How to use regex to replace a specific group in a string using Python?

Question

I want to read in a string and delete the captured group (in this case "[^ ]+(&)[^ ]).

x = "apple&bob & john & smith" # original string
x = "applebob & john & smith" #after replacing string

This is the code I am using now.

import re

and_regex = re.compile(r'([^ ]+(&)[^ ])')
x = "apple&bob & john & smith"
x = re.sub(and_regex, " ",x)
print(x)

I cannot use the string replace (string.replace) because it will replace the "&"s in the entire string.

Thanks for the help!

Answer 1

you can do this:

import re
x = "apple&bob & john & smith"
x = re.sub("(?<=\S)&(?=\S)", "",x)
print(x)

output:

applebob & john & smith

Answer 2

As al alternative, if you also want to remove the & char at the start and end in for example &apple&bob & john & smith& you can either assert a non whitespace char to the left OR assert a non whitespace char to the right.

(?<=\S)&|&(?=\S)

Regex demo

import re

strings = [
    "apple&bob & john & smith",
    "&apple&bob & john & smith&",
    "&apple&bob & john & smith&&"
]

for s in strings:
    print(re.sub(r"(?<=\S)&|&(?=\S)", "", s))

Output

applebob & john & smith
applebob & john & smith
applebob & john & smith

Answer 3

You can capture those parts you want to keep.
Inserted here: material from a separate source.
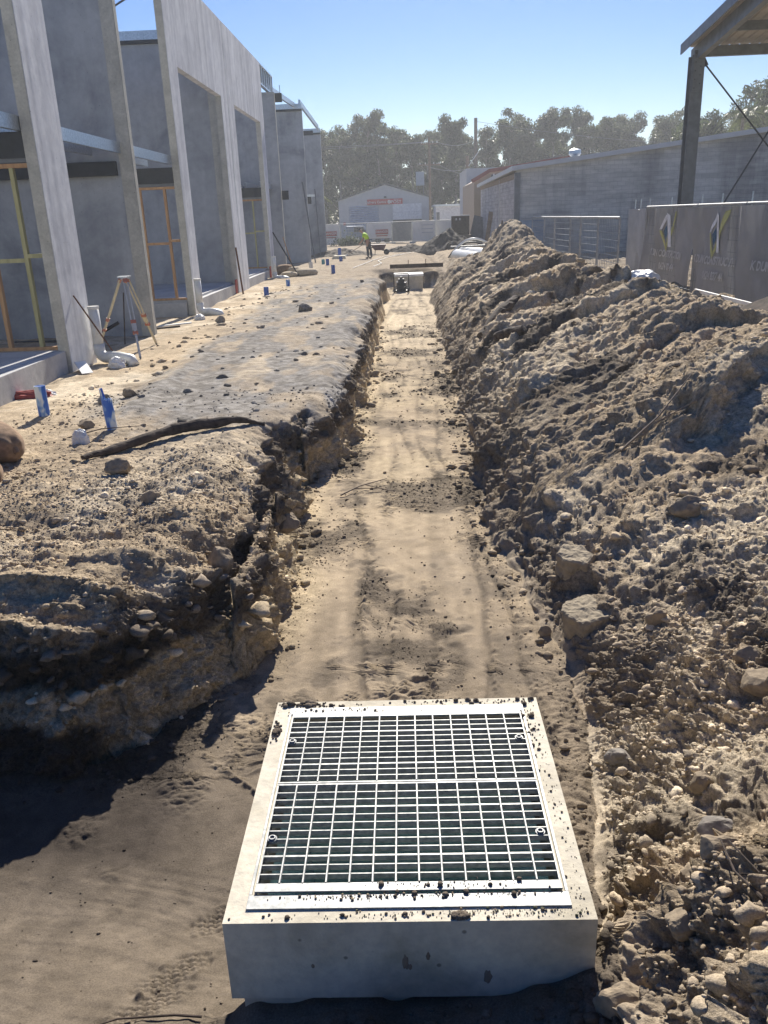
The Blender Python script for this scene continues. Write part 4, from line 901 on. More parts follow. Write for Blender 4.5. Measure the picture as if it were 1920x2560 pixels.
def heap(x, y, rx, ry, h, label, c1, seed):
    n = 72; u = np.linspace(-1.15, 1.15, n); X, Y = np.meshgrid(u, u); R_ = np.sqrt(X**2+Y**2)*(1+.18*vn2(X*1.6+seed, Y*1.6, 800)); wx_ = X*rx; wy_ = Y*ry
    Z = h*np.clip(1-R_, 0, 1)**.9*(1+.25*fbm2(X*2+seed, Y*2, 3, 801))+.12*h*ridg2(X*4+seed, Y*2, 3, 803)*sm(1.1, .7, R_)+.05*fbm2(wx_*6, wy_*6, 3, 805)-.05-.4*sm(.95, 1.15, R_)
    V = np.stack([wx_+x, wy_+y, Z+float(zfar(y))], -1).reshape(-1, 3); ids = np.arange(n*n).reshape(n, n)
    F = np.stack([ids[:-1, :-1], ids[:-1, 1:], ids[1:, 1:], ids[1:, :-1]], -1).reshape(-1, 4)
    o = mesh_obj('dirt_heap', [tuple(p) for p in V], [tuple(int(i) for i in q) for q in F], M[c1], org=(x, y, float(zfar(y)))); tag(o, label, 'dirt heap')
M['soil_dark'] = simple('dark_topsoil', (.075, .062, .05), (.045, .037, .03), 3, 1, 0, .5, .02)
M['soil_grey'] = simple('grey_topsoil', (.20, .17, .13), (.10, .083, .065), 2.5, 1, 0, .5, .02)
heap(3.2, 58, 2.6, 2.4, 1.35, 'tall dark heap of soil in front of the pallet crates', 'soil_dark', 1)
heap(.6, 61, 1.9, 1.6, .62, 'low dark mound of soil right of the man with the shovel', 'soil_dark', 3)
heap(2.0, 63, 1.3, 1.2, .5, 'small dark mound between the low mound and the tall heap', 'soil_dark', 5)
heap(-4.1, 57, 2.2, 2.0, .55, 'flat grey brown heap behind the footing block', 'soil_grey', 7)
heap(-5.9, 60, 1.2, 1.2, .6, 'small grey heap beside the last fin wall', 'soil_grey', 9)
# string lines on the ground
for k, (pts, lb) in enumerate((([(-2.2, 38), (-1.75, 42), (-1.6, 45), (-1.1, 50), (1.2, 60)], 'pale string line running past the man with the shovel'), ([(-1.3, 38), (-1.0, 41), (-1.25, 44), (-.9, 48), (.6, 56)], 'second pale string line, closer to the trench end'))):
    MB().tube([(x, y, gz(x, y)+.05) for x, y in pts], .016, 6).build('string_line', M['pvc'], org=(pts[0][0], pts[0][1], 0)); tag(C.objects[-1], lb, 'string line')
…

And when replacing with .sub() method, enter the captures parts using \\1 and \\2 in the replacer string.

import re
pattern = re.compile(r'(\S+)&(\S+)')
# `\S` means: any non-white character.
# see: https://docs.python.org/3/library/re.html

x = "apple&bob & john & smith"
x = pattern.sub("\\1\\2", x) # or also: re.sub(pattern, "\\1\\2", x)

x
## 'applebob & john & smith'

However, this replaces only 1 occurrence, the leftmost non-overlapping one, we need a function to replace all occurrences in the string. One can solve it using recursion:

def replace_all_pattern(pattern, s):
    if bool(re.match(pattern, s)):
        res = re.sub(pattern, "\\1\\2", s)
        return replace_all_pattern(pattern, res)
    else:
        return s


replace_all_pattern(r"(\S+)&(\S+)", "abble&bob&john&smith")
## 'abblebobjohnsmith'

But this will be performance-wise less efficient than using look-arounds. So use this only if exactly one occurrence is to be replaced. In that case, preformance-wise, it is better than the look-arounds, but as soon as more than one occurrences are possible and have to be checked: use the look-arounds as pattern, because they will be more efficient.